Exclude any images and output the remaining records exactly.

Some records
------------------------------------------------
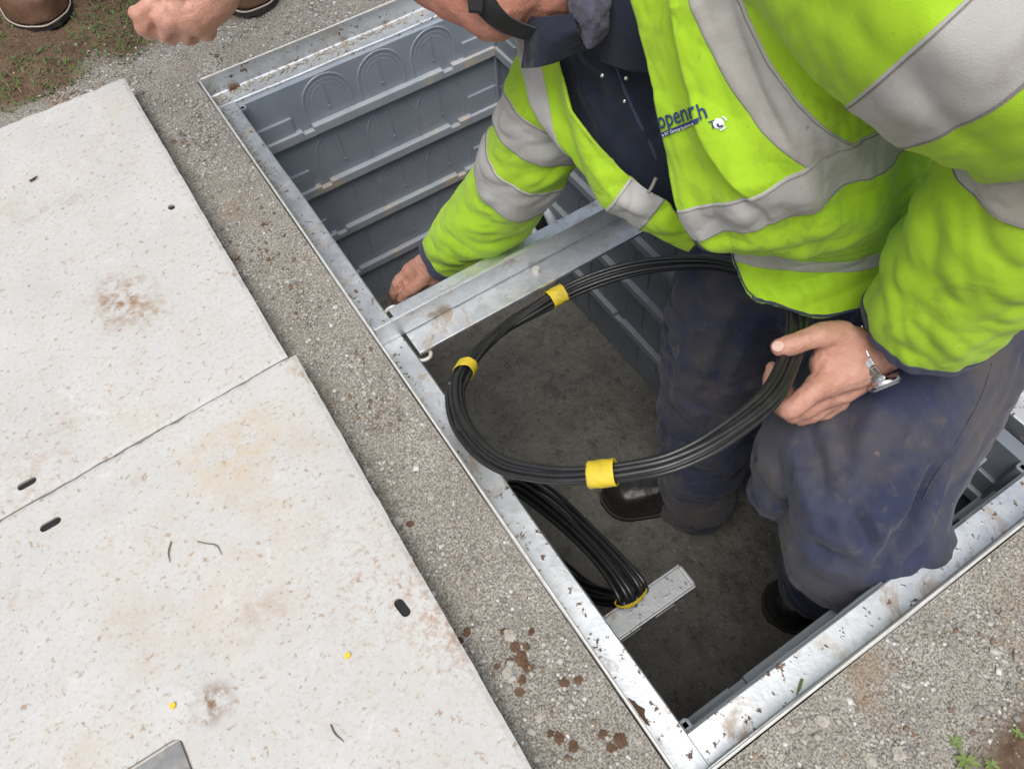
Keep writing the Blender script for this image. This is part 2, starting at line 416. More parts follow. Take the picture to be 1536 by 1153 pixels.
c = k.mix(k.rng(k.noise(300, 2, 0.6), 0.64, 0.72, 0, 0.2), c, (0.36, 0.14, 0.09))
k.to(c, b.inputs['Base Color']); b.inputs['Roughness'].default_value = 0.55
b.inputs['Subsurface Weight'].default_value = 0.12; b.inputs['Subsurface Radius'].default_value = (0.01, 0.004, 0.002)
b.inputs['Subsurface Scale'].default_value = 0.5
wr = k.noise(170, 4, 0.65, vec=k.mapping((0.3, 0.2, 0.7), (1, 0.35, 1))); k.bump(k.math('ADD', k.math('MULTIPLY', wr, 1.6), k.noise(420, 3)), 0.4, 0.0018, b)
M['skin'] = m
M['nail'] = simple('finger_nail', (0.62, 0.40, 0.33), (0.66, 0.45, 0.38), 60, 0.3, 0, 0)
M['boot_black'] = simple('black_boot_leather', (0.012, 0.011, 0.011), (0.024, 0.022, 0.02), 30, 0.35, 0, 0.4, 0.0015, 120,
                         dirt=[((0.10, 0.085, 0.065), 14, 0.56, 0.74, 0.5)])
M['boot_brown'] = simple('brown_boot_leather', (0.115, 0.058, 0.034), (0.19, 0.105, 0.068), 16, 0.5, 0, 0.5, 0.0015, 140,
                         dirt=[((0.27, 0.20, 0.15), 22, 0.52, 0.7, 0.5)])
M['sole'] = simple('dark_rubber_sole', (0.02, 0.018, 0.016), (0.04, 0.035, 0.03), 40, 0.8, 0, 0.4, 0.002, 150)
M['stitch'] = simple('pale_welt_stitching', (0.50, 0.44, 0.38), (0.36, 0.29, 0.24), 300, 0.8, 0, 0.4, 0.001, 600)
M['steel'] = simple('polished_watch_steel', (0.60, 0.60, 0.60), (0.72, 0.72, 0.72), 80, 0.22, 1.0, 0)
M['glass'] = simple('watch_crystal', (0.75, 0.76, 0.78), (0.85, 0.85, 0.86), 50, 0.12, 0.5, 0)
M['snap'] = simple('chrome_snap', (0.75, 0.75, 0.75), (0.8, 0.8, 0.8), 80, 0.2, 1.0, 0)
M['logo_blue'] = simple('printed_navy_lettering', (0.015, 0.035, 0.13), (0.02, 0.05, 0.17), 200, 0.7, 0, 0)
M['logo_white'] = simple('printed_white', (0.78, 0.78, 0.78), (0.7, 0.7, 0.7), 200, 0.7, 0, 0)
M['mud'] = simple('brown_soil_clod', (0.10, 0.060, 0.040), (0.165, 0.105, 0.07), 60, 0.95, 0, 0.8, 0.003, 200, spec=0.1)
M['grass'] = simple('grass_blade', (0.055, 0.105, 0.022), (0.10, 0.17, 0.035), 25, 0.6, 0, 0, dirt=[((0.26, 0.22, 0.09), 35, 0.56, 0.7, 0.7)])
M['straw'] = simple('dry_straw', (0.30, 0.22, 0.12), (0.42, 0.33, 0.20), 40, 0.8, 0, 0)
M['twig'] = simple('thin_twig', (0.12, 0.095, 0.06), (0.18, 0.15, 0.09), 60, 0.8, 0, 0.3)
M['leafgreen'] = simple('green_leaf_sliver', (0.10, 0.16, 0.03), (0.15, 0.20, 0.05), 60, 0.6, 0, 0.2)
M['jeans'] = cloth('dark_grey_trouser_cloth', (0.04, 0.042, 0.05), (0.06, 0.062, 0.07), 0.85, 1100, 0.3, [])
M['hair'] = simple('short_hair', (0.05, 0.04, 0.03), (0.09, 0.075, 0.06), 200, 0.7, 0, 0.8, 0.003, 300)

# ------------------------------------------------------------------ the setting: ground with the pit opening
L, W, D, E = 1.40, 0.697, 0.735, 0.0432      # outer frame length, width, pit depth, rail ledge width
UP = 0.038                                   # height of the frame's upstand
WI = 0.084                                   # outer frame face to plastic wall
def soil_mask(X, Y):
    n = fbm(np.c_[X * 5, Y * 5, 0 * X], 3) * 0.09
    s = np.clip((Y - (1.53 - 0.06 * np.abs(X)) + n) / 0.05, 0, 1)
    s2 = np.clip((-0.098 - Y - 0.25 * np.clip(0.27 - X, 0, 3) + n * 0.5) / 0.04, 0, 1)
    s3 = np.clip((-0.40 - X + n) / 0.1, 0, 1) * 0.5
    s4 = np.clip((X - 0.98 + n) / 0.08, 0, 1)
    return np.maximum(np.maximum(np.maximum(s, s2), s3), s4)
def ground_z(X, Y):
    """height of the ground at a place, a few mm below the frame's top edge"""
    z = -0.006 + fbm(np.c_[X * 9, Y * 9, 0 * X + 3], 3) * 0.004 + fbm(np.c_[X * 70, Y * 70, 0 * X + 3], 2) * 0.0022
    s = soil_mask(X, Y)
    z = z + s * (0.004 + fbm(np.c_[X * 14, Y * 14, 0 * X + 8], 3) * 0.010)
    near = np.minimum.reduce([np.maximum(np.maximum(-X, X - W), np.maximum(-Y, Y - L)), 0 * X + 1])
    return z * np.clip(near / 0.03, 0.35, 1)
def axis_pts(lo, hi, holes, step, far):
    a = [lo - far, lo - far * 0.3, lo - far * 0.1, lo - 0.4]
    xs = list(np.arange(lo, holes[0] - step * 0.5, step)) + [holes[0]] + list(np.linspace(holes[0], holes[1], 40))[1:-1] + [holes[1]] + list(np.arange(holes[1] + step, hi, step))
    return np.array(a + xs + [hi + 0.4, hi + far * 0.1, hi + far * 0.3, hi + far])
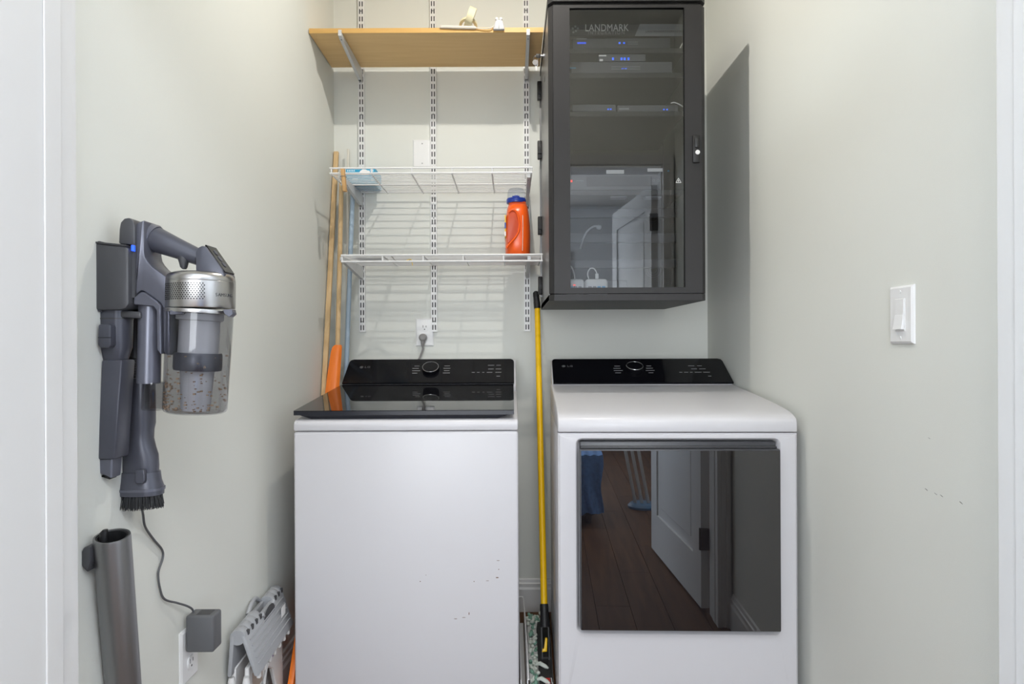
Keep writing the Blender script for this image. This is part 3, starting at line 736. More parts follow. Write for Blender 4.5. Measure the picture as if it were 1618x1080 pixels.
leds(t, [(903, 286)], 'led_red', YD, 'led', 1.5, 1.8); leds(t, [(916, 285.5)], 'device_pale', YD, 'name_print', 6, 0.5)
for px in (1013, 1020, 1033, 1040):
    q = P(px, 285, YD); b = B(); b.torus(q, (0, 1, 0), 0.004, 0.0007, 14, 4); b.build('button', 'device_pale', t)
leds(t, [(1056, 270)], 'usb_blue', YD, 'status_light', 1.2, 1.0)
for px0, px1, lab in ((965, 992, 'small pale plastic box under the rack amplifier, left one'), (1020, 1047, 'small pale plastic box under the rack amplifier, right one')):
    a = P(px0, 305.5, YD); c = P(px1, 299, YD)
    b = B(); b.box(a.x, c.x, YD+0.01, YD+0.05, a.z-0.012, zA-0.0165, 0.004); tag(b.build('relay_box', 'device_pale'), lab, 'box', 'pale boxes under the amplifier')
# lower part: steel cross bars on the back, ventilation fan rings, power hub on floor of rack
for k, (py0, py1) in enumerate(((331, 345), (370, 384), (411, 424))):
    a = P(900, py1, 2.62); c = P(900, py0, 2.62)
    b = B(); b.box(0.13, 0.648, 2.60, 2.625, a.z, c.z, 0.002)
    o = b.build('cross_bar', 'device_grey', cab)
for px, py, r in ((1030, 340, 20), (1055, 342, 20), (1032, 426, 24), (1064, 428, 26)):
    q = P(px, py, 2.815)
    b = B()
    for kk in (1.0, 0.72, 0.44): b.torus(q, (0, 1, 0), r*2.815/F*kk*0.5, 0.0012, 24, 5)
    b.build('fan_grille', 'device_grey', cab)
zf = CZ0+0.021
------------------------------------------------
FINISHED ANSWER |
Keep writing the Blender script for this image. This is part 2, starting at line 416. More parts follow. Take the picture to be 1536 by 1153 pixels.
c = k.mix(k.rng(k.noise(300, 2, 0.6), 0.64, 0.72, 0, 0.2), c, (0.36, 0.14, 0.09))
k.to(c, b.inputs['Base Color']); b.inputs['Roughness'].default_value = 0.55
b.inputs['Subsurface Weight'].default_value = 0.12; b.inputs['Subsurface Radius'].default_value = (0.01, 0.004, 0.002)
b.inputs['Subsurface Scale'].default_value = 0.5
wr = k.noise(170, 4, 0.65, vec=k.mapping((0.3, 0.2, 0.7), (1, 0.35, 1))); k.bump(k.math('ADD', k.math('MULTIPLY', wr, 1.6), k.noise(420, 3)), 0.4, 0.0018, b)
M['skin'] = m
M['nail'] = simple('finger_nail', (0.62, 0.40, 0.33), (0.66, 0.45, 0.38), 60, 0.3, 0, 0)
M['boot_black'] = simple('black_boot_leather', (0.012, 0.011, 0.011), (0.024, 0.022, 0.02), 30, 0.35, 0, 0.4, 0.0015, 120,
                         dirt=[((0.10, 0.085, 0.065), 14, 0.56, 0.74, 0.5)])
M['boot_brown'] = simple('brown_boot_leather', (0.115, 0.058, 0.034), (0.19, 0.105, 0.068), 16, 0.5, 0, 0.5, 0.0015, 140,
                         dirt=[((0.27, 0.20, 0.15), 22, 0.52, 0.7, 0.5)])
M['sole'] = simple('dark_rubber_sole', (0.02, 0.018, 0.016), (0.04, 0.035, 0.03), 40, 0.8, 0, 0.4, 0.002, 150)
M['stitch'] = simple('pale_welt_stitching', (0.50, 0.44, 0.38), (0.36, 0.29, 0.24), 300, 0.8, 0, 0.4, 0.001, 600)
M['steel'] = simple('polished_watch_steel', (0.60, 0.60, 0.60), (0.72, 0.72, 0.72), 80, 0.22, 1.0, 0)
M['glass'] = simple('watch_crystal', (0.75, 0.76, 0.78), (0.85, 0.85, 0.86), 50, 0.12, 0.5, 0)
M['snap'] = simple('chrome_snap', (0.75, 0.75, 0.75), (0.8, 0.8, 0.8), 80, 0.2, 1.0, 0)
M['logo_blue'] = simple('printed_navy_lettering', (0.015, 0.035, 0.13), (0.02, 0.05, 0.17), 200, 0.7, 0, 0)
M['logo_white'] = simple('printed_white', (0.78, 0.78, 0.78), (0.7, 0.7, 0.7), 200, 0.7, 0, 0)
M['mud'] = simple('brown_soil_clod', (0.10, 0.060, 0.040), (0.165, 0.105, 0.07), 60, 0.95, 0, 0.8, 0.003, 200, spec=0.1)
M['grass'] = simple('grass_blade', (0.055, 0.105, 0.022), (0.10, 0.17, 0.035), 25, 0.6, 0, 0, dirt=[((0.26, 0.22, 0.09), 35, 0.56, 0.7, 0.7)])
M['straw'] = simple('dry_straw', (0.30, 0.22, 0.12), (0.42, 0.33, 0.20), 40, 0.8, 0, 0)
M['twig'] = simple('thin_twig', (0.12, 0.095, 0.06), (0.18, 0.15, 0.09), 60, 0.8, 0, 0.3)
M['leafgreen'] = simple('green_leaf_sliver', (0.10, 0.16, 0.03), (0.15, 0.20, 0.05), 60, 0.6, 0, 0.2)
M['jeans'] = cloth('dark_grey_trouser_cloth', (0.04, 0.042, 0.05), (0.06, 0.062, 0.07), 0.85, 1100, 0.3, [])
M['hair'] = simple('short_hair', (0.05, 0.04, 0.03), (0.09, 0.075, 0.06), 200, 0.7, 0, 0.8, 0.003, 300)

# ------------------------------------------------------------------ the setting: ground with the pit opening
L, W, D, E = 1.40, 0.697, 0.735, 0.0432      # outer frame length, width, pit depth, rail ledge width
UP = 0.038                                   # height of the frame's upstand
WI = 0.084                                   # outer frame face to plastic wall
def soil_mask(X, Y):
    n = fbm(np.c_[X * 5, Y * 5, 0 * X], 3) * 0.09
    s = np.clip((Y - (1.53 - 0.06 * np.abs(X)) + n) / 0.05, 0, 1)
    s2 = np.clip((-0.098 - Y - 0.25 * np.clip(0.27 - X, 0, 3) + n * 0.5) / 0.04, 0, 1)
    s3 = np.clip((-0.40 - X + n) / 0.1, 0, 1) * 0.5
    s4 = np.clip((X - 0.98 + n) / 0.08, 0, 1)
    return np.maximum(np.maximum(np.maximum(s, s2), s3), s4)
def ground_z(X, Y):
    """height of the ground at a place, a few mm below the frame's top edge"""
    z = -0.006 + fbm(np.c_[X * 9, Y * 9, 0 * X + 3], 3) * 0.004 + fbm(np.c_[X * 70, Y * 70, 0 * X + 3], 2) * 0.0022
    s = soil_mask(X, Y)
    z = z + s * (0.004 + fbm(np.c_[X * 14, Y * 14, 0 * X + 8], 3) * 0.010)
    near = np.minimum.reduce([np.maximum(np.maximum(-X, X - W), np.maximum(-Y, Y - L)), 0 * X + 1])
    return z * np.clip(near / 0.03, 0.35, 1)
def axis_pts(lo, hi, holes, step, far):
    a = [lo - far, lo - far * 0.3, lo - far * 0.1, lo - 0.4]
    xs = list(np.arange(lo, holes[0] - step * 0.5, step)) + [holes[0]] + list(np.linspace(holes[0], holes[1], 40))[1:-1] + [holes[1]] + list(np.arange(holes[1] + step, hi, step))
    return np.array(a + xs + [hi + 0.4, hi + far * 0.1, hi + far * 0.3, hi + far])
Keep writing the Blender script for this image. This is part 3, starting at line 736. More parts follow. Write for Blender 4.5. Measure the picture as if it were 1618x1080 pixels.
leds(t, [(903, 286)], 'led_red', YD, 'led', 1.5, 1.8); leds(t, [(916, 285.5)], 'device_pale', YD, 'name_print', 6, 0.5)
for px in (1013, 1020, 1033, 1040):
    q = P(px, 285, YD); b = B(); b.torus(q, (0, 1, 0), 0.004, 0.0007, 14, 4); b.build('button', 'device_pale', t)
leds(t, [(1056, 270)], 'usb_blue', YD, 'status_light', 1.2, 1.0)
for px0, px1, lab in ((965, 992, 'small pale plastic box under the rack amplifier, left one'), (1020, 1047, 'small pale plastic box under the rack amplifier, right one')):
    a = P(px0, 305.5, YD); c = P(px1, 299, YD)
    b = B(); b.box(a.x, c.x, YD+0.01, YD+0.05, a.z-0.012, zA-0.0165, 0.004); tag(b.build('relay_box', 'device_pale'), lab, 'box', 'pale boxes under the amplifier')
# lower part: steel cross bars on the back, ventilation fan rings, power hub on floor of rack
for k, (py0, py1) in enumerate(((331, 345), (370, 384), (411, 424))):
    a = P(900, py1, 2.62); c = P(900, py0, 2.62)
    b = B(); b.box(0.13, 0.648, 2.60, 2.625, a.z, c.z, 0.002)
    o = b.build('cross_bar', 'device_grey', cab)
for px, py, r in ((1030, 340, 20), (1055, 342, 20), (1032, 426, 24), (1064, 428, 26)):
    q = P(px, py, 2.815)
    b = B()
    for kk in (1.0, 0.72, 0.44): b.torus(q, (0, 1, 0), r*2.815/F*kk*0.5, 0.0012, 24, 5)
    b.build('fan_grille', 'device_grey', cab)
zf = CZ0+0.021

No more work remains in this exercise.